ノイズについては、今のコンパクトデジカメを見てものを言えと言いたいが、たしかにノイズが増える。しかし、ノイズリダクション技術の進歩はすさまじい。それ以上に高画素化によって、パソコンで等倍で見る鑑賞方法に意味が無いことをどうして理解できないのか。

とひとしきりぼやいたところで、他のホームページでは見ない論を展開したい。

昔、ここ(http://naka-ma.tea-nifty.com/butubutu/2004/01/32002.html)で書いたように、今の単板撮像素子では、「ベイヤー配列」のカラーフィルタをかけており、実際の画素数はグリーンで1/2、赤、青で1/4の画素しか無い。
しかも、モアレ除去のために、「ローパスフィルタ」をかけている。これははっきり言えば「ぼけぼけフィルタ」だ。いったんぼかしたあとで、画像処理でシャープネスをあげる。これはサンプリング定理を始め、いくつもの数学的根拠に基づくものだから、これを責めて欲しくはない。しかし、レンズ性能は生かされていないのだ。極論すればぼけぼけレンズでも画像処理で「復元」できるのだ。

天体写真の分野では、一般写真の先を進んでいる。
カラー映像は、三色分解、L*a*b合成、ボケ対策では最小自乗法画像復元などであり、いずれも実際にソフトウエアでアマチュアでも扱えるようになっている。
例えば、星の写真を撮るとき、微光星は1画素の中に入ってしまうので、カラー画像は三色分解でないと作れない。ベイヤー配列の撮像素子は「ごまかし」があることが実感できる。
また、画像復元が、モアレだけでなく、ノイズをある周波数で選択除去した後、解像力を復元する能力があることは体験済みである。
そして、増感技術としては、ゲインアップだけでなく、「ビニング」という画素の統合処理によって、例えば4つの画素を一つにまとめてS/Nを向上させることも行われる。

これらの技術はすでに10年以上経って確立されており、デジカメに利用してほしい技術である。

このようなお膳立てがあった上で、あらためて「高画素化」を考えてみよう。

現在の1200万画素は、全画素数であって、各色では300-400万画素でしかない。一般撮影ではこれで十分であるが、風景、集合写真、天体写真では大いに不足している。”真の”1000万画素が欲しいところだ。
また、ローパスフィルタも、服の生地など細かな模様にモアレが出ないためであって、本来は、他の対象物にとって、あってはならないものだ。サンプリング周波数を二倍にとってやれば完全復元できるのだから、”ピクセル等倍”鑑賞などばかげたことは無視して、今の4倍の画素数があれば良いのだ。
ノイズについては、一部のデジカメでもやっているが、ビニングによって向上させることができる。そのときに200万画素とかにならないようにするにはやはり画素数が多い方が良い。
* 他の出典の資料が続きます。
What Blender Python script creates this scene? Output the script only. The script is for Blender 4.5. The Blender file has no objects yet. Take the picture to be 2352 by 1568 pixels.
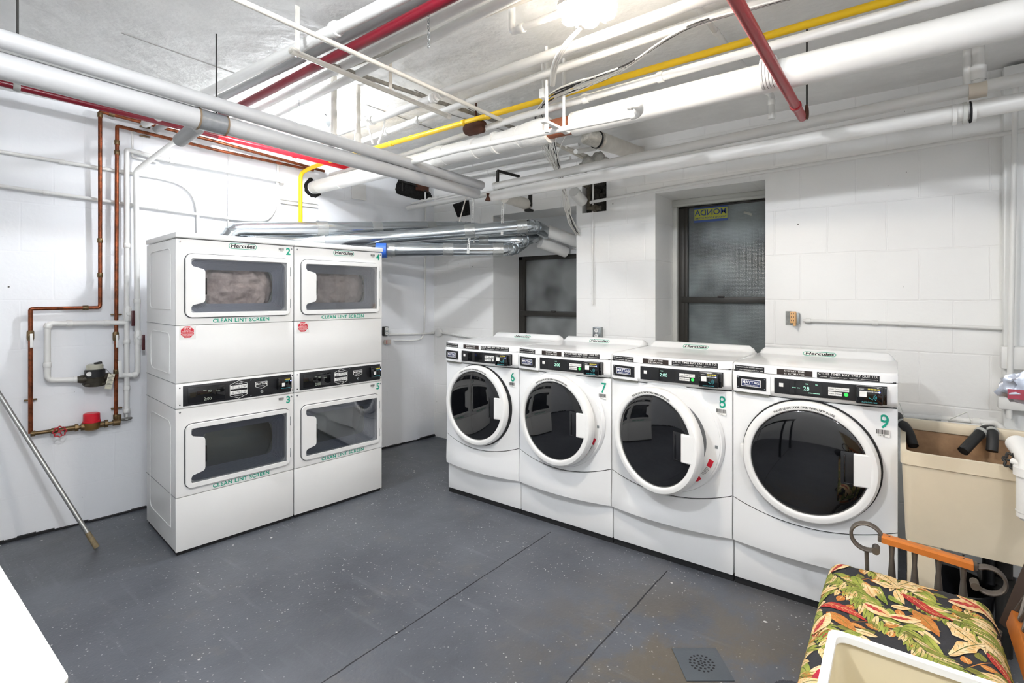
import bpy, bmesh, math, random
from math import sin, cos, pi, radians, sqrt, atan2
from mathutils import Vector, Matrix, noise
random.seed(7)
S = bpy.context.scene
COL = S.collection

# ------------------------------------------------------------------ camera
CF, CYAW, CCY, CH = 1181.0, radians(37.15), 679.0, 1.50
cd = bpy.data.cameras.new('camera'); cam = bpy.data.objects.new('camera', cd); COL.objects.link(cam)
cam.location = (0, 0, CH)
cam.rotation_euler = (pi/2, 0, CYAW - pi/2)
cd.sensor_width = 36.0; cd.lens = CF/2352*36.0
cd.shift_y = (CCY - 784)/2352
cd.clip_start = 0.05
S.camera = cam
# ------------------------------------------------------------------ view, world
S.view_settings.view_transform = 'Standard'; S.view_settings.look = 'None'
S.view_settings.gamma = 1.0; S.view_settings.use_curve_mapping = False
S.view_settings.exposure = 1.3
W = bpy.data.worlds.new('world'); S.world = W; W.use_nodes = True
W.node_tree.nodes['Background'].inputs[0].default_value = (.05, .06, .08, 1)
W.node_tree.nodes['Background'].inputs[1].default_value = 0.3
LAMP_L = dict(cluster=140., globe=275., globe2=400., back=230.)     # radiance of the room's lamps; back is an added fill bulb

# ------------------------------------------------------------------ helpers: points from sight lines onto known planes
_d = Vector((cos(CYAW), sin(CYAW))); _r = Vector((sin(CYAW), -cos(CYAW)))
def ray(px, py):
    q = _d + _r*((px-1176)/CF)
    return Vector((q.x, q.y, -(py-CCY)/CF))
C0 = Vector((0, 0, CH))
def P(px, py, X=None, Y=None, Z=None):
    D = ray(px, py)
    if X is not None: t = X/D.x
    elif Y is not None: t = Y/D.y
    else: t = (Z-CH)/D.z
    return C0 + D*t
LA = radians(-6.3)                              # the left wall is a little off square
LN = Vector((sin(-LA), cos(LA))); LX = Vector((cos(LA), sin(LA)))
LC = LN.dot(Vector((3.884, 3.99)))
def PL(px, py, off=0.0):                        # point 'off' metres in front of the left wall
    D = ray(px, py); t = (LC-off)/(LN.x*D.x+LN.y*D.y)
    return C0 + D*t
XW, XG, ZC = 3.884, 4.35, 2.75                  # window wall, window plane, ceiling

# ------------------------------------------------------------------ materials
def srgb(h):
    h = h.lstrip('#'); v = [int(h[i:i+2], 16)/255 for i in (0, 2, 4)]
    return tuple(c/12.92 if c <= .04045 else ((c+.055)/1.055)**2.4 for c in v)+(1,)
MATS = {}
def mat(name, col, rough=.5, metal=0, bump=0, bscale=40, emit=0, coat=0, vary=0, vscale=6, spec=None, vcol=None, bdist=.002):
    if name in MATS: return MATS[name]
    m = bpy.data.materials.new(name); m.use_nodes = True; MATS[name] = m
    nt = m.node_tree; b = nt.nodes['Principled BSDF']
    c = srgb(col) if isinstance(col, str) else col
    b.inputs['Base Color'].default_value = c; b.inputs['Roughness'].default_value = rough
    b.inputs['Metallic'].default_value = metal; b.inputs['Coat Weight'].default_value = coat
    if spec is not None: b.inputs['Specular IOR Level'].default_value = spec
    if emit:
        b.inputs['Emission Color'].default_value = c; b.inputs['Emission Strength'].default_value = emit
    tc = nt.nodes.new('ShaderNodeTexCoord')
    if vary:
        n = nt.nodes.new('ShaderNodeTexNoise'); n.inputs['Scale'].default_value = vscale; n.inputs['Detail'].default_value = 6
        n.inputs['Roughness'].default_value = .65
        nt.links.new(tc.outputs['Object'], n.inputs['Vector'])
        r = nt.nodes.new('ShaderNodeValToRGB'); r.color_ramp.elements[0].position = .5-vary*.25-.05; r.color_ramp.elements[1].position = .5+.25
        v = srgb(vcol) if vcol else tuple(x*(1-vary) for x in c[:3])+(1,)
        r.color_ramp.elements[0].color = v; r.color_ramp.elements[1].color = c
        nt.links.new(n.outputs['Fac'], r.inputs[0]); nt.links.new(r.outputs[0], b.inputs['Base Color'])
    if bump:
        n = nt.nodes.new('ShaderNodeTexNoise'); n.inputs['Scale'].default_value = bscale; n.inputs['Detail'].default_value = 5
        nt.links.new(tc.outputs['Object'], n.inputs['Vector'])
        bp = nt.nodes.new('ShaderNodeBump'); bp.inputs['Strength'].default_value = bump; bp.inputs['Distance'].default_value = bdist
        nt.links.new(n.outputs['Fac'], bp.inputs['Height']); nt.links.new(bp.outputs[0], b.inputs['Normal'])
    return m

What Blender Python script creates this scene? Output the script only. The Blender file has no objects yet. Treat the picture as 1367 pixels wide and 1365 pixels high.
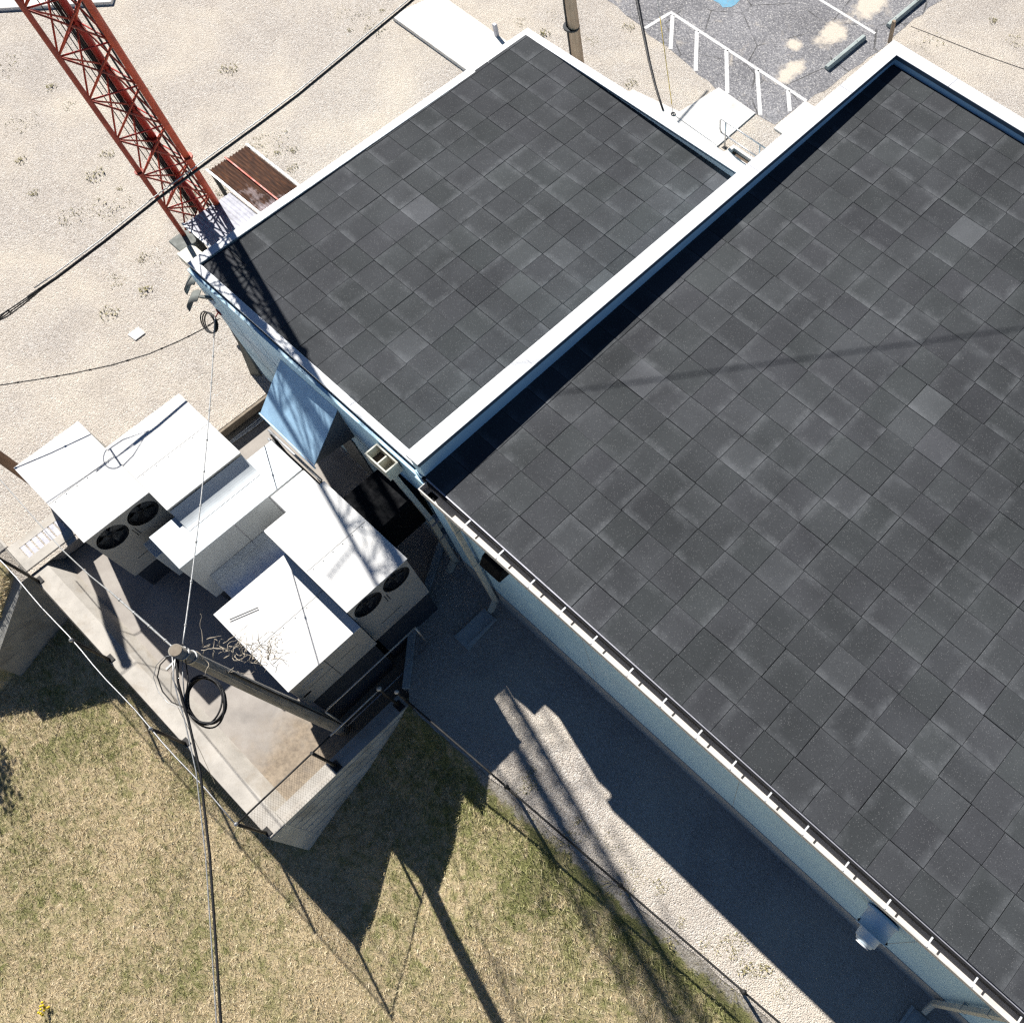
import bpy, bmesh, math, random
import numpy as np
from mathutils import Vector, Matrix

random.seed(7)
rng = np.random.default_rng(11)
sc = bpy.context.scene
COL = sc.collection
V3 = Vector

# ------------------------------------------------------------------ materials
class NT:
    """small wrapper to write node trees compactly"""
    def __init__(self, name, rough=0.8, metal=0.0, spec=0.3):
        self.m = bpy.data.materials.new(name)
        self.m.use_nodes = True
        self.t = self.m.node_tree
        self.b = self.t.nodes["Principled BSDF"]
        self.b.inputs["Roughness"].default_value = rough
        self.b.inputs["Metallic"].default_value = metal
        self.b.inputs["Specular IOR Level"].default_value = spec
        self._pos = None
    def n(self, typ, **kw):
        nd = self.t.nodes.new(typ)
        for k, v in kw.items():
            setattr(nd, k, v)
        return nd
    def l(self, a, b):
        self.t.links.new(a, b)
    def put(self, sock, v):
        if isinstance(v, bpy.types.NodeSocket):
            self.l(v, sock)
        elif isinstance(v, (tuple, list)) and len(v) == 3 and sock.type == 'RGBA':
            sock.default_value = (*v, 1)
        else:
            sock.default_value = v
    @property
    def pos(self):
        if self._pos is None:
            self._pos = self.n("ShaderNodeNewGeometry").outputs["Position"]
        return self._pos
    def scaled(self, v):
        mp = self.n("ShaderNodeMapping")
        self.l(self.pos, mp.inputs[0]); mp.inputs["Scale"].default_value = v
        return mp.outputs[0]
    def noise(self, scale, detail=3, rough=0.55, vec=None, dist=0.0):
        nd = self.n("ShaderNodeTexNoise")
        self.l(vec or self.pos, nd.inputs["Vector"])
        nd.inputs["Scale"].default_value = scale
        nd.inputs["Detail"].default_value = detail
        nd.inputs["Roughness"].default_value = rough
        nd.inputs["Distortion"].default_value = dist
        return nd.outputs["Fac"]
    def voro(self, scale, feature='F1', vec=None):
        nd = self.n("ShaderNodeTexVoronoi", feature=feature)
        self.l(vec or self.pos, nd.inputs["Vector"])
        nd.inputs["Scale"].default_value = scale
        return nd
    def ramp(self, fac, stops, interp='LINEAR'):
        nd = self.n("ShaderNodeValToRGB")
        nd.color_ramp.interpolation = interp
        e = nd.color_ramp.elements
        while len(e) < len(stops):
            e.new(0.5)
        for i, (p, c) in enumerate(stops):
            e[i].position = p
            e[i].color = (*c, 1) if isinstance(c, (tuple, list)) else (c, c, c, 1)
        self.put(nd.inputs[0], fac)
        return nd.outputs[0]
    def math(self, op, a, b=0.0, c=0.0, clamp=False):
        nd = self.n("ShaderNodeMath", operation=op, use_clamp=clamp)
        self.put(nd.inputs[0], a); self.put(nd.inputs[1], b); self.put(nd.inputs[2], c)
        return nd.outputs[0]
    def mix(self, fac, a, b, mode='MIX'):
        nd = self.n("ShaderNodeMix", data_type='RGBA', blend_type=mode)
        self.put(nd.inputs[0], fac); self.put(nd.inputs[6], a); self.put(nd.inputs[7], b)
        return nd.outputs[2]
    def bump(self, h, strength=0.5, dist=0.01):
        nd = self.n("ShaderNodeBump")
        nd.inputs["Strength"].default_value = strength
        nd.inputs["Distance"].default_value = dist
        self.l(h, nd.inputs["Height"])
        self.l(nd.outputs[0], self.b.inputs["Normal"])
    def attr(self, name):
        return self.n("ShaderNodeAttribute", attribute_name=name)
    def col(self, c):
        self.put(self.b.inputs["Base Color"], c)
    def rough(self, r):
        self.put(self.b.inputs["Roughness"], r)

def worn(name, base, var=0.18, scale=3.0, rough=0.6, metal=0.0, dirt=None, dirt_amt=0.25, spec=0.3, bump=0.0, grain=40, stretch=(1, 1, 1), fine=.35):
    """painted / raw surface with blotchy tone variation, dirt and fine grain"""
    t = NT(name, rough, metal, spec)
    p = t.scaled(stretch)
    lo = tuple(max(0, c * (1 - var)) for c in base)
    hi = tuple(min(1, c * (1 + var)) for c in base)
    c = t.ramp(t.noise(scale, 5, 0.6, p), [(0.3, lo), (0.7, hi)])
    if dirt:
        m = t.ramp(t.noise(scale * 2.3, 6, 0.7, p), [(0.5, 0.0), (0.72, 1.0)])
        c = t.mix(t.math('MULTIPLY', m, dirt_amt), c, dirt)
    g = t.noise(grain, 2, 0.6)
    c = t.mix(fine, c, t.ramp(g, [(0.3, 0.35), (0.7, 0.65)]), 'SOFT_LIGHT')
    t.col(c)
    t.rough(t.ramp(t.noise(scale * 1.7, 3), [(0.3, max(0, rough - .12)), (0.7, min(1, rough + .12))]))
    if bump:
        t.bump(g, bump, 0.004)
    return t.m

def make_gravel(name, edge_attr=False, tint=(1, 1, 1)):
    t = NT(name, 0.95, spec=0.15)
    wv = t.n("ShaderNodeVectorMath", operation='ADD')
    nz = t.n("ShaderNodeTexNoise"); nz.inputs["Scale"].default_value = 9
    t.l(t.pos, nz.inputs["Vector"])
    sc_ = t.n("ShaderNodeVectorMath", operation='SCALE'); t.l(nz.outputs["Color"], sc_.inputs[0]); sc_.inputs["Scale"].default_value = .05
    t.l(t.pos, wv.inputs[0]); t.l(sc_.outputs[0], wv.inputs[1])
    v1 = t.voro(39, vec=wv.outputs[0]); v2 = t.voro(72, vec=wv.outputs[0])
    sep = t.n("ShaderNodeSeparateColor"); t.l(v1.outputs["Color"], sep.inputs[0])
    sep2 = t.n("ShaderNodeSeparateColor"); t.l(v2.outputs["Color"], sep2.inputs[0])
    pal = [(0.0, (.16, .14, .125)), (0.09, (.30, .265, .23)), (0.22, (.50, .43, .37)), (0.5, (.62, .555, .49)), (0.72, (.69, .64, .585)), (0.9, (.76, .71, .65)), (1.0, (.88, .86, .83))]
    pal = [(p, tuple(c[i] * tint[i] for i in range(3))) for p, c in pal]
    a = t.ramp(sep.outputs[0], pal); b = t.ramp(sep2.outputs[1], pal)
    c = t.mix(0.5, a, b)
    c = t.mix(.15, c, (.64 * tint[0], .57 * tint[1], .48 * tint[2]))
    big = t.noise(0.30, 6, 0.62, dist=.6)
    c = t.mix(t.ramp(big, [(0.42, 0.0), (0.66, .72)]), c, (.78, .69, .57), 'MIX')
    dk = t.noise(.42, 5, .6, vec=t.scaled((1, 1, 7)), dist=.5)
    c = t.mix(t.ramp(dk, [(0.55, 0.0), (0.72, .45)]), c, (.40, .36, .33), 'MIX')
    mid = t.noise(1.6, 4, 0.6)
    c = t.mix(.5, c, t.ramp(mid, [(0.3, (.41, .40, .38)), (0.7, (.61, .60, .57))]), 'SOFT_LIGHT')
    d = t.math('SUBTRACT', 1.0, t.math('MULTIPLY', v1.outputs["Distance"], 1.6))
    h = t.math('ADD', d, t.math('MULTIPLY', sep.outputs[1], .5))
    h = t.math('ADD', h, t.math('MULTIPLY', t.math('SUBTRACT', 1.0, v2.outputs["Distance"]), .45))
    t.bump(h, 1.0, 0.013)
    t.col(c)
    return t.m

def make_lawn(name, blade=False):
    t = NT(name, 0.95, spec=0.1)
    straw = [(0.0, (.43, .31, .16)), (0.35, (.68, .53, .31)), (0.7, (.82, .67, .44)), (1.0, (.93, .82, .60))]
    green = [(0.0, (.07, .10, .025)), (0.4, (.16, .20, .05)), (0.75, (.29, .31, .10)), (1.0, (.42, .41, .17))]
    f = t.noise(38, 3, .7)
    if blade:
        f = t.attr("rnd").outputs["Fac"]
    a = t.ramp(f, straw); b = t.ramp(f, green)
    n1 = t.noise(4.2, 6, .72, dist=.6); n2 = t.noise(.55, 4, .6)
    k = t.math('ADD', t.math('MULTIPLY', n1, .70), t.math('MULTIPLY', n2, .40))
    e = t.attr("edge").outputs["Fac"]                       # greener close to the fence
    k = t.math('ADD', k, t.math('MULTIPLY', e, .10))
    k = t.ramp(k, [(0.50, 0.0), (0.68, .88)])
    c = t.mix(k, a, b)
    if not blade:
        gv = t.attr("spill").outputs["Fac"]
        st_ = t.ramp(t.voro(33).outputs["Color"], [(0, (.22, .2, .18)), (.5, (.52, .47, .41)), (1, (.74, .70, .64))])
        gm_ = t.ramp(t.math('ADD', gv, t.math('MULTIPLY', t.math('SUBTRACT', t.noise(5, 5, .7), .5), 1.1)), [(.42, 0), (.6, .95)])
        c = t.mix(gm_, c, st_)
    if not blade:
        c = t.mix(.25, c, (.26, .20, .11))
        t.bump(f, .9, .03)
    t.col(c)
    return t.m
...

そうなるともっともっと高画素が必要なことがわかるだろう。
筆者の感覚では、「実質1000万画素」の素材のためには、4000-5000万画素が必要だと思っている。フィルムの場合、35mmで2000万画素とも言われていたが、これは解像度の問題だけではない。このブログでも以前書いたように、ブローニー、大判フィルムの世界は、35mmなんておもちゃ扱いであったが、これも解像度だけではなく、「階調の豊かさ」である。だから、5000万画素の素子を使ったから、”なんちゃって”5000万ピクセルのカラー画像を出すのではなく、1000万ピクセルの画像を出せば、今ある1000万画素よりもより高品位な画像になる。数字の争いはもう貧乏臭い。ニコンのカタログに「圧倒的高画質」を謳っているが、もともとニコンD1が1000万画素のCCDを250万画素として販売したように、画素の数字ではなく画質にもっと振り向けてほしい。

本当のフィルムカメラに置き換わるデジタルカメラは、売らんかな主義の素人だましではなく、真の高画質の良さを訴えて登場してほしい。そしてユーザーもそれに気がついてほしい。